# [Task brief]
Pick every line with "part" from the material below.

Material provided start

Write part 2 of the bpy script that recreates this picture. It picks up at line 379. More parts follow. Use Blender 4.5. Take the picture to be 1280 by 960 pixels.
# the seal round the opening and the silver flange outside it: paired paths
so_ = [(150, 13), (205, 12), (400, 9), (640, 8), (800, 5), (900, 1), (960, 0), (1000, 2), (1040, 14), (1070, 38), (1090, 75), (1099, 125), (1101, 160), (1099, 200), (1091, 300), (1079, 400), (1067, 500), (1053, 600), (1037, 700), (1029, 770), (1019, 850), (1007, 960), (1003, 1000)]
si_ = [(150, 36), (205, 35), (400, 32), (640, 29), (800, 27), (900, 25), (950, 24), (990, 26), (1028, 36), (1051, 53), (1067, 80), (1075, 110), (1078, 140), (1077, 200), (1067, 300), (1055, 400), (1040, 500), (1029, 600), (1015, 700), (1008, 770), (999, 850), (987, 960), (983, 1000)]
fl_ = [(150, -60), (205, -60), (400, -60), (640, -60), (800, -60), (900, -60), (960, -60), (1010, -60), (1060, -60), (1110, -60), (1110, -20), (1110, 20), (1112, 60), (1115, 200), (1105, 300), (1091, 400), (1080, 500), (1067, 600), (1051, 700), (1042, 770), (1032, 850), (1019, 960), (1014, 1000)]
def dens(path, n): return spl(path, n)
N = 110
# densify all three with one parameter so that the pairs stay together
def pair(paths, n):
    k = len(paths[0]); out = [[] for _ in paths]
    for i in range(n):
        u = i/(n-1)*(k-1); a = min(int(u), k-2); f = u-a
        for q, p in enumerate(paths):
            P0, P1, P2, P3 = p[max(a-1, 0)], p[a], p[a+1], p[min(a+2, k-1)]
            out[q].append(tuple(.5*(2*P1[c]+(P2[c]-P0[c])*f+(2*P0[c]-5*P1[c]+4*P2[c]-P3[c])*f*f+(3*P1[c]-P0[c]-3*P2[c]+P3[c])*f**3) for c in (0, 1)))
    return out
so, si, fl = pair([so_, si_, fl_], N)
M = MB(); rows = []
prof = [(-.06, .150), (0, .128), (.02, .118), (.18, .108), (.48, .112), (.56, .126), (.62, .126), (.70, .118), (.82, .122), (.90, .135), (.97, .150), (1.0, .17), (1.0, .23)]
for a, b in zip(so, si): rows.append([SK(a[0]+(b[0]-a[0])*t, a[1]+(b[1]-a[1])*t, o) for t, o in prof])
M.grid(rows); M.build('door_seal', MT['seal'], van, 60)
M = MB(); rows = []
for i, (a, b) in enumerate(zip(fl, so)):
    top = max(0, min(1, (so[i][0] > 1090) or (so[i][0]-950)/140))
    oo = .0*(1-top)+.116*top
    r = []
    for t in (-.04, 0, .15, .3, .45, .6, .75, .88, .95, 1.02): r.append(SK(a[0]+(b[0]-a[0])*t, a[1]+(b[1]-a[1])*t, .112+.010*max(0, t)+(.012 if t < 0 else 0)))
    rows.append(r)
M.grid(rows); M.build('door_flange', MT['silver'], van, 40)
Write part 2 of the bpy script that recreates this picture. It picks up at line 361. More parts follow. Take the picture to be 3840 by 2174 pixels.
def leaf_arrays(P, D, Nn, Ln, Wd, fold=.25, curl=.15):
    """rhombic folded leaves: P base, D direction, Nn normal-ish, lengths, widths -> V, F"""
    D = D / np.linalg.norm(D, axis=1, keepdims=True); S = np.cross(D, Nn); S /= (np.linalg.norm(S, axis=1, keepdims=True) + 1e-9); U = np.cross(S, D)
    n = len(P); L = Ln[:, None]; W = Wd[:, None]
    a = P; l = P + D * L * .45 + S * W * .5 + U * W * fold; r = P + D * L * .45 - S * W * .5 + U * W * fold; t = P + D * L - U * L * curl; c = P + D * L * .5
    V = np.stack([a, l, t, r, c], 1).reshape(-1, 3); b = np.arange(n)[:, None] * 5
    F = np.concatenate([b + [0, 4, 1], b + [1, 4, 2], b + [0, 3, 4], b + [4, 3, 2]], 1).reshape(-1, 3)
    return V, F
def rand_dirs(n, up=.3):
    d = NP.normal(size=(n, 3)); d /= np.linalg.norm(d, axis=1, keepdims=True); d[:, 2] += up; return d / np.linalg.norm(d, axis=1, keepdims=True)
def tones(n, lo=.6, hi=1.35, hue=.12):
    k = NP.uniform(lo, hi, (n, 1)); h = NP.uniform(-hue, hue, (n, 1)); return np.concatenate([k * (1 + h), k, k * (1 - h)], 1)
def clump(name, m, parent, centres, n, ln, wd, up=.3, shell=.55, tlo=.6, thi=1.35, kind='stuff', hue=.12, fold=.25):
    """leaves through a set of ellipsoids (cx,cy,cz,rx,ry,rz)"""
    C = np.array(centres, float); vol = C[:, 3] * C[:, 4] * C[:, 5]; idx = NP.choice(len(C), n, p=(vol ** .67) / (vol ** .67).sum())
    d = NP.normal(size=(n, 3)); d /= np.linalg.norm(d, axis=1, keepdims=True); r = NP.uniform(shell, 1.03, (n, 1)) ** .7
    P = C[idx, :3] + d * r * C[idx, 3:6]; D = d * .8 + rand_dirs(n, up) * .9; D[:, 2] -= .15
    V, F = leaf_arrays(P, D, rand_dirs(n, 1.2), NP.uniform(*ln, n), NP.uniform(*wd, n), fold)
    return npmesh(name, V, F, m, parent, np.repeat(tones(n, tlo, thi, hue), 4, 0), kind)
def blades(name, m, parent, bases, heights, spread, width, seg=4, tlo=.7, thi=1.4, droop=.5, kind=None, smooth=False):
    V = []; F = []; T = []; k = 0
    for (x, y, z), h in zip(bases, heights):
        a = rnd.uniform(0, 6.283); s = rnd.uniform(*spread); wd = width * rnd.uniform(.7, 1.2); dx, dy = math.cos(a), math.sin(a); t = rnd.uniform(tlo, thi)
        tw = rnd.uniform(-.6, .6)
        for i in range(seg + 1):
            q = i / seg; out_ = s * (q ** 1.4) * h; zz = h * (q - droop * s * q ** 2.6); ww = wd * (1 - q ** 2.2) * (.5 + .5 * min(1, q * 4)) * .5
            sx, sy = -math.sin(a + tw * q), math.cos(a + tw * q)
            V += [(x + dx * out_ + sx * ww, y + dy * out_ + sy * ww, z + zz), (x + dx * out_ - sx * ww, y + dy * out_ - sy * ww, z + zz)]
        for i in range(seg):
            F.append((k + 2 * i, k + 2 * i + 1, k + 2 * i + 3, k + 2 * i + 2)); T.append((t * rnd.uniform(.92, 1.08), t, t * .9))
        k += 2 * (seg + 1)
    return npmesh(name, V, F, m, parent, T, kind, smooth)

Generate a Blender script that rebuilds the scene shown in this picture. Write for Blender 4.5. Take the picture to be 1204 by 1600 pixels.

Material provided end

# [Completed task]
Write part 2 of the bpy script that recreates this picture. It picks up at line 379. More parts follow. Use Blender 4.5. Take the picture to be 1280 by 960 pixels.
Write part 2 of the bpy script that recreates this picture. It picks up at line 361. More parts follow. Take the picture to be 3840 by 2174 pixels.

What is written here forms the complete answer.